Using Carbon Isotopes in Cenozoic Soil Carbonates to Quantify Primary Productivity from Mid-Latitude Regions

Abstract:

The carbon isotope composition of pedogenic carbonates (δ¹³C_carb) from paleosols has been extensively used as a proxy to estimate atmospheric pCO₂ over the Phanerozoic. However, a number of other factors – including the concentration of plant-respired CO₂ and the isotopic composition of both atmospheric and plant-respired carbon – influence the δ¹³C of pedogenic carbonates. For example, δ¹³C_carb records from the mid-latitudes in central Asia and western North America show increasing trends in δ¹³C_carb despite decreasing pCO₂ during the late Cenozoic, which suggests that other factors play an important role in determining the isotopic composition of pedogenic carbonates. Instead, we suggest that these records are primarily recording changes in primary productivity rather than changes in atmospheric pCO₂ and therefore propose a novel use of paleosol carbonate records to understand paleo-ecosystem dynamics.

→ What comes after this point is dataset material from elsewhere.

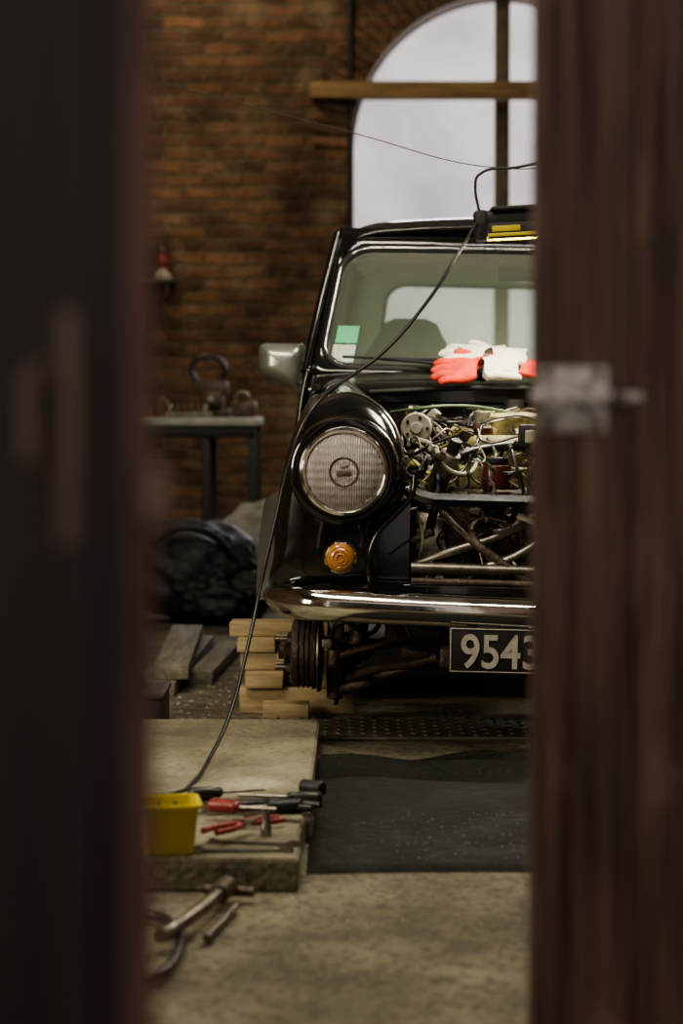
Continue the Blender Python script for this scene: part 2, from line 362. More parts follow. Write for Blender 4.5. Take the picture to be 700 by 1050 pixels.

Here, we compile existing paleosol carbonate records, and present three new records from Wyoming, to estimate soil respiration and primary productivity in western North America during the Paleogene and early Neogene. We observe both an overall increase in δ¹³C_carb after the early Eocene, and spatially heterogeneous δ¹³C_carb values across western US basins. We combine this δ¹³C_carb data with compilations of atmospheric pCO₂ to estimate soil respiration and plant productivity. The long-term increase in δ¹³C_carb indicates a decrease in plant productivity as conditions became more arid across much of the western US, congruent with both records of regional uplift and of global cooling. Furthermore, significant spatial heterogeneity in δ¹³C_carb indicates that regional factors, such as the presence of paleolakes and/or local paleotopography may have provided a second-order control on local and regional productivity. Thus, our results provide a first-order estimate linking changes in primary productivity with regional tectonics and global climatic change.